日本でも有数の湯の街である、大分県別府市は、9月から10月にかけて、温泉のある全国の自治体110ヶ所にアンケートを実施し、回答のあった57ヶ所のうち36ヶ所が、現在の温泉マークの方がよいと答えたそうです。
また「温泉マーク発祥の地」と謳う、群馬県安中市の磯部温泉では、市と観光協会が温泉マークの存続要望書を提出しました。
地図記号としての温泉マークも多くの人になじみがありますし、静岡県熱海市の市章にも温泉マークが入っていたりと、温泉マークはすっかり日本の文化の一部になっているともいえます。
〈参考資料〉
- NHK NEWS WEB『”温泉マーク” 今のデザイン存続の方向で検討へ』(元記事の2016年12月7日時点でのアーカイブ)
- 産経ニュース『別府、由布院に湧きあがる反対 温泉マーク経産省案「混浴と誤解される」 大分』
経産省案への反発の背景。
ISOマークの導入に当たってのいちばんの問題は、やはり日本の温泉文化では、いまの温泉マークがしっかり根付いていることだと思います。
マークの変更にはただでさえ反発が起こりそうなところに、オリンピックだからといって替えようとしたことが強い反発となったのではないでしょうか。
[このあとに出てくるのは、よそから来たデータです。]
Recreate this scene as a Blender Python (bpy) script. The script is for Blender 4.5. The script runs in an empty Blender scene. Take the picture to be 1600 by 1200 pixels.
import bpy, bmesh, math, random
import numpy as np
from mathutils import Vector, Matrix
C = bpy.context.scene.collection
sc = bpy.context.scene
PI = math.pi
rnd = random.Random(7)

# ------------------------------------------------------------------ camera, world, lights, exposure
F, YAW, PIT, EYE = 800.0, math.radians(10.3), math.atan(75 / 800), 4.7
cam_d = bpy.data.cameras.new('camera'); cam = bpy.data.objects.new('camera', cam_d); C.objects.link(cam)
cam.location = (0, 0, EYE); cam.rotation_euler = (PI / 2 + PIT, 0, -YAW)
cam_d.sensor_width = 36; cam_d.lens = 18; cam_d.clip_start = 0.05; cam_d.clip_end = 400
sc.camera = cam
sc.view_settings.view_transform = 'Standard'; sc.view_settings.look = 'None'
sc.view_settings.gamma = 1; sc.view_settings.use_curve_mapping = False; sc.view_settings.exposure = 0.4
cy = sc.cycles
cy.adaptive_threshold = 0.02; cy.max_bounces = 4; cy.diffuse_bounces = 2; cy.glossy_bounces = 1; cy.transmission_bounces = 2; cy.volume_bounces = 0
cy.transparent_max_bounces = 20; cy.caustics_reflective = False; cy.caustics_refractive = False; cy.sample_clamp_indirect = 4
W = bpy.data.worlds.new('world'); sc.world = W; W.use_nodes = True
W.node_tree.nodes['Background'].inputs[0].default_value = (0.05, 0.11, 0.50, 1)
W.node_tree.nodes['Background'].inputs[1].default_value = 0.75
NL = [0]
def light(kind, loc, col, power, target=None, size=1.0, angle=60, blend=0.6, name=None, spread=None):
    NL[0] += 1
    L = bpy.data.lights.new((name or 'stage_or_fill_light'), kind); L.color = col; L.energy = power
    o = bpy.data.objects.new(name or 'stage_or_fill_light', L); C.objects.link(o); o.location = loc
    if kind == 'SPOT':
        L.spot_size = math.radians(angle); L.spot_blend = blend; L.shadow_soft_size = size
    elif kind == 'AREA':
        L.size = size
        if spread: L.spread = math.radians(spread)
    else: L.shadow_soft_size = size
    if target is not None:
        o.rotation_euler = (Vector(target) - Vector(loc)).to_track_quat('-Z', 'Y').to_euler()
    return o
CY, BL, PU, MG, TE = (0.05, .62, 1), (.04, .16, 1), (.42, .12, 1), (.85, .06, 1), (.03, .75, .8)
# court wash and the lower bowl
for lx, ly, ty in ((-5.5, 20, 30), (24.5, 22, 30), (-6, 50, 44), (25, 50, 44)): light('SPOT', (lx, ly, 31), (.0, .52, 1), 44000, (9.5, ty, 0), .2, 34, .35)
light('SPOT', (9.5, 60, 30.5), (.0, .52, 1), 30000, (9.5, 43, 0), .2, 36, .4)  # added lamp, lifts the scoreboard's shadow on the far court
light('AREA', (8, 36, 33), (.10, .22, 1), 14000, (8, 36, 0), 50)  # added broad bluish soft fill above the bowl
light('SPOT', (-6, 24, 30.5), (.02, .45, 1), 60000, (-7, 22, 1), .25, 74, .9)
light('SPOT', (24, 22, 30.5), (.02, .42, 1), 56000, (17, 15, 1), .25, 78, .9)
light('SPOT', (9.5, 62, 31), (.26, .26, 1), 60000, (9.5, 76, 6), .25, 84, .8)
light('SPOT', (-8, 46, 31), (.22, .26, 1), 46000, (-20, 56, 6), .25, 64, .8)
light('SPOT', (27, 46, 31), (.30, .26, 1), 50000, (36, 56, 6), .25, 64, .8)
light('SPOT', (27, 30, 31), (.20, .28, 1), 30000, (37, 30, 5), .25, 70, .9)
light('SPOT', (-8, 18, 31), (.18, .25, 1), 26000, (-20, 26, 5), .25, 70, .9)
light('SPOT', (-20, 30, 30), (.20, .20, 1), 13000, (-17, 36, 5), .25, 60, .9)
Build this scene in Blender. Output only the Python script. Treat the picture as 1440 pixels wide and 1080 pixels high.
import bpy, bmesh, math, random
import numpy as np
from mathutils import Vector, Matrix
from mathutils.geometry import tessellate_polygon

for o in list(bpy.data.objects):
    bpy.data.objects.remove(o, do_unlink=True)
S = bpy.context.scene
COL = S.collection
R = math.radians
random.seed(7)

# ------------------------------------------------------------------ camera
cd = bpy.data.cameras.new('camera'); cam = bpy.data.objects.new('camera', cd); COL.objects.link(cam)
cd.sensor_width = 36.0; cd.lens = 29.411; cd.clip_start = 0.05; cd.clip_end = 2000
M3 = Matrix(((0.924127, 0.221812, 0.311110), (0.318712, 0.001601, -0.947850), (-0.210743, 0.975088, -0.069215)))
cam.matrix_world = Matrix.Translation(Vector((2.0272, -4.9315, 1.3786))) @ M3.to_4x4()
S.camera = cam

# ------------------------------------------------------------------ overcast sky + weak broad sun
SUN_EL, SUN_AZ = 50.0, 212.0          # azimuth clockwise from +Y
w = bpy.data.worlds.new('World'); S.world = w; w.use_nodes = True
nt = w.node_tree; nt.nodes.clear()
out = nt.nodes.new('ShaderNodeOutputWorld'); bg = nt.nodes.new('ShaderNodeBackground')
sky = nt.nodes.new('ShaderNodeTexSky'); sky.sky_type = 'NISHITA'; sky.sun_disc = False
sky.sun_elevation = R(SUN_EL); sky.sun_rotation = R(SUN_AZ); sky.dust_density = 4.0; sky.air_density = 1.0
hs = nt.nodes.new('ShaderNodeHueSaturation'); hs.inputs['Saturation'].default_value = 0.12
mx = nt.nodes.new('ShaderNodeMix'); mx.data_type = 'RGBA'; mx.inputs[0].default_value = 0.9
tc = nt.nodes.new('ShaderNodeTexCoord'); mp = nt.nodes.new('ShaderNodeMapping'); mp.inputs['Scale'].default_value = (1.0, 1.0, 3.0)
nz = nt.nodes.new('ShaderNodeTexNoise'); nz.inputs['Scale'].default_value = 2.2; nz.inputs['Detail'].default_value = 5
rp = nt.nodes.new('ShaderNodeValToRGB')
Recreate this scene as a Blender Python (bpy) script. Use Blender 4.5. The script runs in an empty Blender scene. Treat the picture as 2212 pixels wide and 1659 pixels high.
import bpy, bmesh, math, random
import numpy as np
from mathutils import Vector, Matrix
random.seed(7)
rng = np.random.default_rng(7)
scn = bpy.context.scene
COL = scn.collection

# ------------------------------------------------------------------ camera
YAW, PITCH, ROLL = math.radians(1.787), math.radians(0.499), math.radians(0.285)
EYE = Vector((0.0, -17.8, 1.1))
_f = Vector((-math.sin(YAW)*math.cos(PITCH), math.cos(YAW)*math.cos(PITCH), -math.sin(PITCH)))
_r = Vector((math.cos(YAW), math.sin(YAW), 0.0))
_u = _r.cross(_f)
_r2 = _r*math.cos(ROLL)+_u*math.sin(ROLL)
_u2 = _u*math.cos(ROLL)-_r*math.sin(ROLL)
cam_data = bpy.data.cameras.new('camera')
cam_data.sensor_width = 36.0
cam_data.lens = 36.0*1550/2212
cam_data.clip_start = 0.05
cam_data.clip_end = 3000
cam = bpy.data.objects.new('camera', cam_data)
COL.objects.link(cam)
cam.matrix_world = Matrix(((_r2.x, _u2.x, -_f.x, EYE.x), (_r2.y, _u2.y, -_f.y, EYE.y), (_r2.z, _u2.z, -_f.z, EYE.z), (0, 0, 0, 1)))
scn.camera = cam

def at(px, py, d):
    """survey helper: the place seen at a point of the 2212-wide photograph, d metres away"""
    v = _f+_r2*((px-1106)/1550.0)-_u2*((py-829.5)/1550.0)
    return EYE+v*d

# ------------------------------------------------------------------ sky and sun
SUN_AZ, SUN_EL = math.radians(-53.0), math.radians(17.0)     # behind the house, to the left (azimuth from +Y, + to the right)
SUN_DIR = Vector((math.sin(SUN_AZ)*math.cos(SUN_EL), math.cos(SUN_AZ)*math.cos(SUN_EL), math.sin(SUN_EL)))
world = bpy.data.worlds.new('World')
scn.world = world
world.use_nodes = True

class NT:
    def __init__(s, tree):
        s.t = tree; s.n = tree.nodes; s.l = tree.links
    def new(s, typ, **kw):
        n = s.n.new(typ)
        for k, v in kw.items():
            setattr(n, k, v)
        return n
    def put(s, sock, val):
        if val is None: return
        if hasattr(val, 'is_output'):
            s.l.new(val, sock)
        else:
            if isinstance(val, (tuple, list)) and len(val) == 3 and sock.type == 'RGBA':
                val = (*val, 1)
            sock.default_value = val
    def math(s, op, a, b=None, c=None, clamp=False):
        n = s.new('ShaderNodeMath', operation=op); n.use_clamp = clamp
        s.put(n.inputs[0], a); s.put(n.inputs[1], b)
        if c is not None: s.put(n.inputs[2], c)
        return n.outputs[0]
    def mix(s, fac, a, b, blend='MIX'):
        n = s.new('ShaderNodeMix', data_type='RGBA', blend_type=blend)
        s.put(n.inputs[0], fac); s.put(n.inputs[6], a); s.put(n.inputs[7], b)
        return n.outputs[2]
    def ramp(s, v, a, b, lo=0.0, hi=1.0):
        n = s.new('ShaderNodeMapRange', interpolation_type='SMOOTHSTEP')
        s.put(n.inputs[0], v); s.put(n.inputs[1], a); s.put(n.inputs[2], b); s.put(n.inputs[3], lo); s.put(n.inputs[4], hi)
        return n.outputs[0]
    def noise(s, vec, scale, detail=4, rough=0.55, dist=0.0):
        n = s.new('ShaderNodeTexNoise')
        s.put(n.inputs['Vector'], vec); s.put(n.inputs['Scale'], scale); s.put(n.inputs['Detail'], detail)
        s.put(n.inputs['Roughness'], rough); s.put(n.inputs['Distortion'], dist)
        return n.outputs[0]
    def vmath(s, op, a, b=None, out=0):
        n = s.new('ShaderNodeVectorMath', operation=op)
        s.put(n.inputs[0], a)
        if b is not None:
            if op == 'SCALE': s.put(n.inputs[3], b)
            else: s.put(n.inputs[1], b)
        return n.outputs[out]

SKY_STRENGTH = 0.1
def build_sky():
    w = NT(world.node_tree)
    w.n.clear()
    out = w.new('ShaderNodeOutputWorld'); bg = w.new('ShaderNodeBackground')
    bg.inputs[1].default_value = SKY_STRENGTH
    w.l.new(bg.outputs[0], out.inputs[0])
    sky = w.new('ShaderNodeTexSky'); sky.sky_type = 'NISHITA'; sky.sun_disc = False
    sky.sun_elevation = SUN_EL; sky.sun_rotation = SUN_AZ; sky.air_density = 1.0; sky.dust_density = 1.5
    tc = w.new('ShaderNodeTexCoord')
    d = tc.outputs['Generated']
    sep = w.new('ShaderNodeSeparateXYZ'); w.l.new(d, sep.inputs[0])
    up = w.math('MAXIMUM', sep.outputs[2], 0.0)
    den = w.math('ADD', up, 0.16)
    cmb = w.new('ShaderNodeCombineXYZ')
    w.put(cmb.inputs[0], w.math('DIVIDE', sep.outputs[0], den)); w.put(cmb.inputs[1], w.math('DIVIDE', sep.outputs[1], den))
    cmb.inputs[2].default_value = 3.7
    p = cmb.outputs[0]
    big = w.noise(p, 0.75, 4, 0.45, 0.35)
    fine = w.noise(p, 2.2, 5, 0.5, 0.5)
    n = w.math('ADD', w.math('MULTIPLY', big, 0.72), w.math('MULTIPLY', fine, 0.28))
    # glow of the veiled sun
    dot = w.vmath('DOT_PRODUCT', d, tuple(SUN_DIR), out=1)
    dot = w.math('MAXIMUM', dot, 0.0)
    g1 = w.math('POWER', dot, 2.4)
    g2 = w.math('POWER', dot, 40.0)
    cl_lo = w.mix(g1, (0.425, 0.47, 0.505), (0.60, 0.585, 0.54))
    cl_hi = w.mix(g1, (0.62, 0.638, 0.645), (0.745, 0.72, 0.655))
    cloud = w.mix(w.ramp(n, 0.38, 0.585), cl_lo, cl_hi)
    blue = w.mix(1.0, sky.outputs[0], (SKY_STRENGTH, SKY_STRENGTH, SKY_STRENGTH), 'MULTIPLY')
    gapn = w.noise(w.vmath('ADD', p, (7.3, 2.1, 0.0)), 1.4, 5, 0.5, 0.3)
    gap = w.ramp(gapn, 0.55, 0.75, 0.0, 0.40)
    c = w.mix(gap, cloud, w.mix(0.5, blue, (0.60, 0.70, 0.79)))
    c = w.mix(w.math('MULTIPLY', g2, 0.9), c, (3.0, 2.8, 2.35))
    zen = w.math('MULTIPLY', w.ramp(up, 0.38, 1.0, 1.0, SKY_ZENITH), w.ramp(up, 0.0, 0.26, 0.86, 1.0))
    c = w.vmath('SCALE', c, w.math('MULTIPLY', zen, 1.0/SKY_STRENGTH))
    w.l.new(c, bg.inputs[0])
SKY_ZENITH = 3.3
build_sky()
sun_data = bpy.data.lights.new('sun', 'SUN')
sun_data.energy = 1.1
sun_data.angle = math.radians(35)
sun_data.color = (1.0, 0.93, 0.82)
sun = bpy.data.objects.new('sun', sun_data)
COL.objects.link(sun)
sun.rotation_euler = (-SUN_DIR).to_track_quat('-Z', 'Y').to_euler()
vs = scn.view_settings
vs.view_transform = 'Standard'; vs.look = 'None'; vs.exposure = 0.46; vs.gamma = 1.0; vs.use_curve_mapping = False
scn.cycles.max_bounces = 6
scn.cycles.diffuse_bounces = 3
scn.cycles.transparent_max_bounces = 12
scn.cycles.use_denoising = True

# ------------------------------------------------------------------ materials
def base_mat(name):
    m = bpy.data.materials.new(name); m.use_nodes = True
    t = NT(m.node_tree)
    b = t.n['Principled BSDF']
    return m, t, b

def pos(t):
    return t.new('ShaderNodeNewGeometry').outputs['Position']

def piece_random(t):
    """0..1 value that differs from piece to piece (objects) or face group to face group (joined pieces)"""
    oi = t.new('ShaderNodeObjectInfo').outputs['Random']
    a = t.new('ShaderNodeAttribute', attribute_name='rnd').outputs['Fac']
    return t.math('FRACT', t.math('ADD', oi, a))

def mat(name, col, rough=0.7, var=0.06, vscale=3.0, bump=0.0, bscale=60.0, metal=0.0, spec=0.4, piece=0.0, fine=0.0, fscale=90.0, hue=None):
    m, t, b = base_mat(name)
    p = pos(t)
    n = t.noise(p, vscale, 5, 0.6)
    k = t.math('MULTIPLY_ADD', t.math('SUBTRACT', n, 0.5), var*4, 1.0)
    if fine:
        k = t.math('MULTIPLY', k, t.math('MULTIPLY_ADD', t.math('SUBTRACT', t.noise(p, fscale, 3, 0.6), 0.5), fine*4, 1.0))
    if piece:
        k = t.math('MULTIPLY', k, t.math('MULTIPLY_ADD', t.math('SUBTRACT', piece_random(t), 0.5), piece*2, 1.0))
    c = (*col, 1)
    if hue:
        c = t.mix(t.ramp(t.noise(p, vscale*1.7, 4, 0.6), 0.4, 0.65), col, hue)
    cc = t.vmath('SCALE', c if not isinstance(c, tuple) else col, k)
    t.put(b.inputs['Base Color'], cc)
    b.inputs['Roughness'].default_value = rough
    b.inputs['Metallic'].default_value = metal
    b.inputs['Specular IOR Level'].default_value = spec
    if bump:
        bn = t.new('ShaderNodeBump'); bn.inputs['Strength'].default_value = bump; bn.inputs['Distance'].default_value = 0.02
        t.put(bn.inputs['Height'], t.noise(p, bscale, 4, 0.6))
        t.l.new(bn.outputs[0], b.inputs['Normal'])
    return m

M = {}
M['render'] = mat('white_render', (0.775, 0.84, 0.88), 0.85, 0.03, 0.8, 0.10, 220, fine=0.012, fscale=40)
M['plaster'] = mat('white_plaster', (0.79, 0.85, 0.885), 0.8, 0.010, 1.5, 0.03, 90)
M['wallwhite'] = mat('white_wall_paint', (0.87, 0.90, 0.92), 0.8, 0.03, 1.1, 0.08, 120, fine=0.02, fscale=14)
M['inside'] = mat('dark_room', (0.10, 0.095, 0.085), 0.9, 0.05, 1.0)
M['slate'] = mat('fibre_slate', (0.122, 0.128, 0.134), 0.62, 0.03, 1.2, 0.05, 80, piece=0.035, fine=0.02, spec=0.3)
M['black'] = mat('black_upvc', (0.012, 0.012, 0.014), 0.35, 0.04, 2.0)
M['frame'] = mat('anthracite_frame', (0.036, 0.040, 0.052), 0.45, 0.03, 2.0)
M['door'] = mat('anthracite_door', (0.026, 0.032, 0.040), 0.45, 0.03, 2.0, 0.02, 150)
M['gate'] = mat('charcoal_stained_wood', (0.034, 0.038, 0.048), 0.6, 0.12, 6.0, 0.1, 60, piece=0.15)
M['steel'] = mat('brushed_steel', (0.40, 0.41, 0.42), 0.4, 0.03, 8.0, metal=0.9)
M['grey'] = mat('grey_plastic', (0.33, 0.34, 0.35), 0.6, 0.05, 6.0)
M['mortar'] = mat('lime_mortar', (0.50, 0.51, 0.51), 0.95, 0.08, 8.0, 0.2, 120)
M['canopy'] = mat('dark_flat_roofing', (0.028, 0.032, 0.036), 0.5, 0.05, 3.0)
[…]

温泉地を置き去りにして経産省が先に検討したことも反発の一因かもしれません。これが温泉地の側から、例えばインバウンド観光客の拡大を目指してマークを変更しようとしたのならば、ここまで反発は起きなかったでしょう。
また、ISOマークそのものにも、日本人の入浴・温泉文化と相容れないものがあったのではないでしょうか。先の産経ニュースの記事では、「日本人に混浴と誤解されるのではないか」と危惧する声も紹介しています。外国での温泉の入浴は主に水着を着用しての混浴ですから、おそらく主にヨーロッパでの温泉文化をベースにできたであろうISOの温泉マークが、裸で入浴する日本の温泉文化になじまないのは必然だったのかもしれません。
今後、温泉マークを残していくには?
今までの温泉マークが引き続き使えるということで、マークの意味をわかる日本人や日本好きの外国人にとっては、温泉文化のひとつが失われずにすんだということでひと安心です。
しかしながら、まだ日本文化になじみがない外国人にとって、温泉マークの意味が伝わらないことは今と変わりません。
マークの意味を外国人にとってもわかるよう広めることが温泉マークの存続につながると思いますが、それは日本の温泉文化を外国人に広めることそのものではないでしょうか。日本に来る外国人観光客は増えつつあるので、同時に日本の温泉のよさがもっと多くの人伝わってほしいと思います。
同時に、規格面において、むしろ日本の温泉マークが国際規格で採用されるようになればいいなとも思います。日本人はこういった国際的に規格を形成していくのが苦手なようなので、がんばって欲しいところではありますが、ここでも外国人に日本の温泉マークが広まっていくことがカギになると思います。
外国、特にヨーロッパやアメリカでは、噴水やプールのマークで温泉を表しているようなので、日本の温泉マークが世界に広まっていければと思います。